CARES Act Suspends Most Student Loan Payments

The recently enacted CARES Act provides relief for Federal student loan borrowers. It is good news for those enrolled in an income-driven repayment plan or in the Public Service Loan Forgiveness Program.

The Act suspends most Federal student loan payments and interest accrual between March 13 and September 30, 2020. Principal balances are also frozen during this six-month period.

Student loan borrowers don’t have to do anything. Loan servicers should have implemented the changes by April 10, 2020. You don’t have to make a payment until October 2020.

You can use those payments for other pressing needs such as making ends meet, building up your emergency fund (3-6 months of expenses), or paying off higher interest rate loans.

But should you stop paying until October 2020?

The answer depends on your individual situation. The following discussion looks at three common scenarios.

Borrowers Enrolled in an Income-Driven Plan

The Department of Education has a potpourri of income driven plans. These plans reduce your payment based on your income and have loan forgiveness after 20 or 25 years of payments.

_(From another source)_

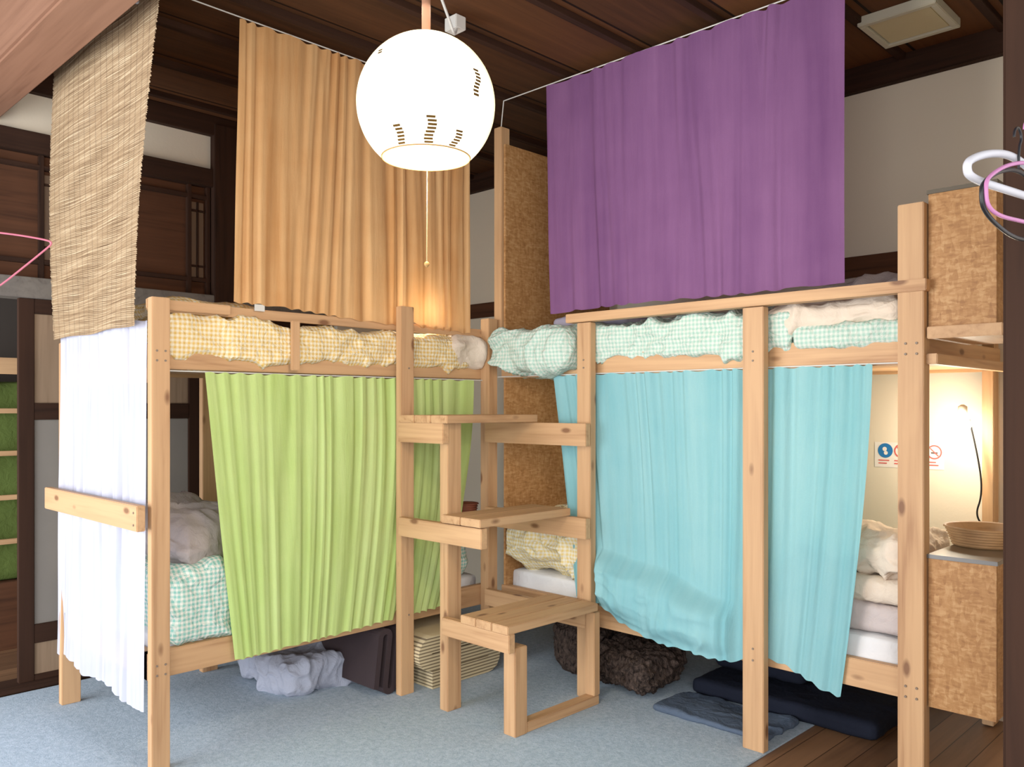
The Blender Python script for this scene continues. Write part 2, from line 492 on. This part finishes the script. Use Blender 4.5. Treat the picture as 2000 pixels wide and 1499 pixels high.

The Department of Education has indicated that suspended payments during this six-month period (March 13 – September 30) “count” for the any loan forgiveness program.

Therefore, you should stop payments if your loan servicer hasn’t already stopped them. Please check that your loan servicer (e.g. Navient, etc.) actually applies the suspension correctly and doesn’t short you on months of payments.

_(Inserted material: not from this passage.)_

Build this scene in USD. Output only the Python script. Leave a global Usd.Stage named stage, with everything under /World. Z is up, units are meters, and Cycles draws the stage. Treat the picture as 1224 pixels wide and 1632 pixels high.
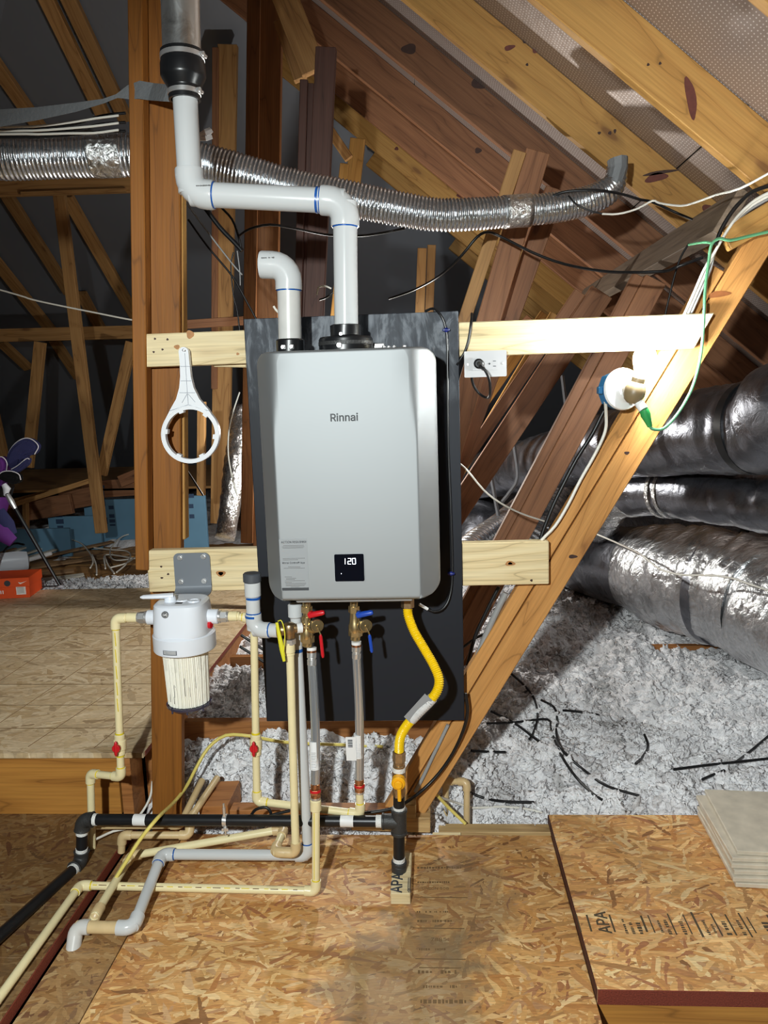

If you’ve made a payment, say in April, then contact your loan servicer to get a refund. Please contact your servicer using their email platform to keep a record of the communications. You can also call but follow-up with an email confirmation.

If your re-certification period is between now and September 30th, then you can delay the re-certification until that time.

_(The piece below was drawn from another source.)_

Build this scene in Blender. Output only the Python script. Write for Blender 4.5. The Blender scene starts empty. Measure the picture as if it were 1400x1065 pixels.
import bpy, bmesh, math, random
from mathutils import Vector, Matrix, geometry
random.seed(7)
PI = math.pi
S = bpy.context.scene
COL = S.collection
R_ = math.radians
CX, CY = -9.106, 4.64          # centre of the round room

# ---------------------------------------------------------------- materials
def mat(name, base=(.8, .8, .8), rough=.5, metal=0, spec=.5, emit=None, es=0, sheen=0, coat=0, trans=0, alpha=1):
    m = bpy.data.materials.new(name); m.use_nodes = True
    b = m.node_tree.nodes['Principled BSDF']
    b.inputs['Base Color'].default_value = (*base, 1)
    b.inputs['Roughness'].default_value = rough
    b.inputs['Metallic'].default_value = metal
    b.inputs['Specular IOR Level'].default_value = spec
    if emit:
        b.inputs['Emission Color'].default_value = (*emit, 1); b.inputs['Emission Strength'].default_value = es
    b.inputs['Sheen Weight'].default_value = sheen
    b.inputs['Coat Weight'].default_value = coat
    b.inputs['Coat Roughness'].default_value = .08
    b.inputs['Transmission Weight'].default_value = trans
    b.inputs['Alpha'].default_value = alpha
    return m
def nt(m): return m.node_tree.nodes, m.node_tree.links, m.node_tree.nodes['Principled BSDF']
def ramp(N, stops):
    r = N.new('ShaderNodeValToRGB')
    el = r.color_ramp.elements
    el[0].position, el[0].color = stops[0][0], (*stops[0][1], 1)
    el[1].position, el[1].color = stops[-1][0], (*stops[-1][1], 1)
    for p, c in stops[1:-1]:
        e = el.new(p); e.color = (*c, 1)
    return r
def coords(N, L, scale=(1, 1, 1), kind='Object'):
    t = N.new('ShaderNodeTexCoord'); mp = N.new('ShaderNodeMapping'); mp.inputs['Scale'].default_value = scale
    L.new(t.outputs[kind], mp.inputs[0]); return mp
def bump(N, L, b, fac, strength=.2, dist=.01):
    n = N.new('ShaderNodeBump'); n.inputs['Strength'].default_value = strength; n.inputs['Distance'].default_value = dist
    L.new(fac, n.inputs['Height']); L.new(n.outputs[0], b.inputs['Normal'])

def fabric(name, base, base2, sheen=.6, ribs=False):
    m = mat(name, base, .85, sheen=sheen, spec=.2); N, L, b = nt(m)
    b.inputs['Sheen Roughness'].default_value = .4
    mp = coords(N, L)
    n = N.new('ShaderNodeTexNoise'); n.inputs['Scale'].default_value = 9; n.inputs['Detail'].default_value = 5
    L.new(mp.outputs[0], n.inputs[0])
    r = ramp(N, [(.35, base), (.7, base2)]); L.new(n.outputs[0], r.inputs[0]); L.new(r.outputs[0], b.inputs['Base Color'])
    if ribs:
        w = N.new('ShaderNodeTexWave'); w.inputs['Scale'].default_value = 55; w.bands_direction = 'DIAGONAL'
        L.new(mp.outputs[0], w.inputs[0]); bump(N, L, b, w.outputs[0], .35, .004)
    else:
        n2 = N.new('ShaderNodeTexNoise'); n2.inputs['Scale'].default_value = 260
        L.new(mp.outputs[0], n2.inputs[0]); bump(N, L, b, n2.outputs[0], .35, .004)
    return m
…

See this link for other common IDR-related CARES Act questions.

Remember that any forgiven debt under an IDR plan counts as taxable income in the year of forgiveness.

Borrowers enrolled in the Public Service Loan Forgiveness Program

Borrowers enrolled in the PSLFP have their loans forgiven after 120 payments. Because all PSLFP enrollees must also use an Income-Driven plan, the six months between March and September count toward the 120 total.

It makes the most sense to stop your payments during this six month period.

Please remember, however, to annual recertify that your employment counts as public service.

Borrowers in standard, extended, or graduated loan repayment plans

Certainly stop the payments if you need the money. You won’t owe any more in interest or principal on September 30, 2020 than you owe today.

It makes sense to continue to pay the loans if you haven’t been economically harmed by the downturn. The loan servicer will apply all of the payment to the outstanding principal. It is a good to chip away at your loans quicker to reduce the term.

One consideration is to make the March – September payments all at once in mid-September. This strategy makes sense because interest is not accruing until October 1, 2020. It would be as if you had made monthly payments all along. And you’ll also have access to the money that otherwise would have repaid your loans during this period.

Loans eligible for suspension

The CARES Act relief applies to all Direct Student Loans and Federal Family Education Loans (FFELs) owned by the Federal Government. Direct Student loans were issued starting in 2010.

If you took out your loan prior to 2010, then you most likely have a FFEL loan. But note that not ALL FFELs are owned by the Federal Government. Check the owner of your loans by logging into your loan servicers website to see if the loan interest rate has been set to zero. If it is not set to zero, then it is not owned by the federal government. The loan doesn’t qualify for suspended payments.

Most Perkins loans aren’t eligible for CARES Act relief. Colleges and universities, not the federal government, issue most Perkins loans. You can check the owner of your Perkins loans be logging into your loan servicer’s website.

You can consolidate your non-federal government loan with a Consolidated Direct Loan if you want to take advantage of the suspension. Congress may in the future provide more relief to student loan borrowers. Beware that you could have a higher interest rate after the consolidation. So, please be mindful of this fact.